My aunt has a gorgeous apartment, with little balconies that overlook narrow cobblestone streets, located in the centro storico, where you can walk to the Pantheon and St. Peter’s and the Roman Forum, all in under ten minutes. If we hadn’t been able to stay at her place, we’d never have been able to make the trip, there’s no way we could afford it. None of this, however, changes the fact that her apartment is a one-bedroom. And there were six of us staying there.


This means that every night, there were three or four of us to a bed or fold-out couch, often with someone lying horizontally at the foot of the bed, getting kicked all night long. I’m not saying it was tenement conditions, and it certainly wasn’t the most crowded vacation I’ve been on with my family (once my father lined up three suitcases and slept on those for the entire stay) but it was tight. Particularly since sleeping with my children is about as restful as sleeping with two aggressive gorillas. It’s not so much that they kick me – my nerves are already deadened to this – but that every time they make a sleep sound I am ripped from my sleep into a totally alert panic mode. This is just PTSD from the infant years but I can’t get over it. To get into deep sleep, I need a wall between me and the children, the thicker the better,


I’d braced myself for the crowded-bed situation and considering that my aunt and cousin were incredibly cool about letting the kids sleep with them, we managed quite nicely. But I hadn’t braced myself for the other problem with sleeping at my aunt’s place. This problem I discovered at 7:45am on our first morning there.


We’d had a horrific time going to sleep the night before. After a sleepless red-eye flight, I was destroyed by 10pm and, if their behavior was any indication, so were the kids. I put them in my aunt’s bed and they conned her into laying with them and telling them stories til they fell asleep, which I assumed would be imminently, since they’d been up for two days and a night. David and I collapsed into the fold-out bed and surrendered to a sweet delicious sleep, for precisely one hour. Then I was woken by the children yelling like maniacs. Not only had they not fallen asleep since I’d left them with my aunt, Primo was raring to go, still on New York time, and inspired by the sleeplessness of the night before to generally forgo sleep. After a half hour it was clear that this would take more or less all night so I sent my aunt and cousin to freedom on the fold-out couch and commenced begging, threatening, bribing and pulling my hair out. At 1am, Seconda surrendered and by 2am, Primo did as well. I, however, was then wide friggin’ awake, thanks to agida and jet lag. I don’t know what time it was when I finally fell asleep, but I can tell you I was so desperate I took out the only Ipod we had – Primo’s -- and listened to the soundtrack from James and the Giant Peach, to facilitate my relaxation.

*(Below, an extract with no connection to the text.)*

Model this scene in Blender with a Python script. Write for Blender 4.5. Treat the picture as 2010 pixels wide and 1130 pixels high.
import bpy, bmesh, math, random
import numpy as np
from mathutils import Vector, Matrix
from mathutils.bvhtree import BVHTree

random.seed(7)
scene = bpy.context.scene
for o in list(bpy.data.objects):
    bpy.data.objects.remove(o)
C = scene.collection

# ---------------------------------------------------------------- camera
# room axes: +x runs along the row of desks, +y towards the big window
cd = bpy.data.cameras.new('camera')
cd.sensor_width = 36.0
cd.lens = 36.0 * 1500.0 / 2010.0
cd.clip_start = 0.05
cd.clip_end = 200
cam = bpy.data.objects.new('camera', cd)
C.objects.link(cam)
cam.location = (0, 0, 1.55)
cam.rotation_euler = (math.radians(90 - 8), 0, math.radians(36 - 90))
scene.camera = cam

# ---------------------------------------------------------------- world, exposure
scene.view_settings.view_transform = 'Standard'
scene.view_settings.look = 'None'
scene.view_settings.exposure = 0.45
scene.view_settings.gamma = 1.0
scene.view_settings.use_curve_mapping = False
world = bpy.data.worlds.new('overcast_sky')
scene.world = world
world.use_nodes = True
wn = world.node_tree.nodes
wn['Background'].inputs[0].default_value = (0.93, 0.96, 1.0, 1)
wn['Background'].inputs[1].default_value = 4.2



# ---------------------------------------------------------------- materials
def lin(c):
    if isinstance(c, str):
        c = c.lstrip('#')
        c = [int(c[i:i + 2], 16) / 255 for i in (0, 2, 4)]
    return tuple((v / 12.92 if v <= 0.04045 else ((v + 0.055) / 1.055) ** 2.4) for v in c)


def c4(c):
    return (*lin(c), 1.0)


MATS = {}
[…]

At 7:45 am the next morning however, I woke to the sound of a demolition crew knocking the house down. Yes, the only people who were not closed for ferie in Rome were the members of the construction crew renovating the apartment upstairs. And they were making up for all the other Romans on holiday. They were banging with a vigor that was literally mind-boggling. Over and over again they smashed on the ceiling directly overhead until I picked the kids up and moved them into fold-out couch with my aunt and cousin. I lay on the cushions nearby. The living room, though, had its own set of noise problems. On the street below the window, people were already awake, and, I have learned, when Italians are awake, they are loud.


“HEY, MARCO!! WANT A CAFE???”


“YOU OLD SON-OF-A-BITCH, HOW ARE YOU?”


Then the garbage truck rolled in, making such an infernal racket I thought my ears would bleed.


What, in the name of all that is holy, is wrong with these maniacs? You can’t get anyone to do anything between the hours of 1 and 5pm but by 7:30am, everything’s totally up and running, full steam ahead?


To have a vacation, in my humble opinion, one must sleep. So I wouldn’t call it a vacation. But yeah, the trip, the trip was great.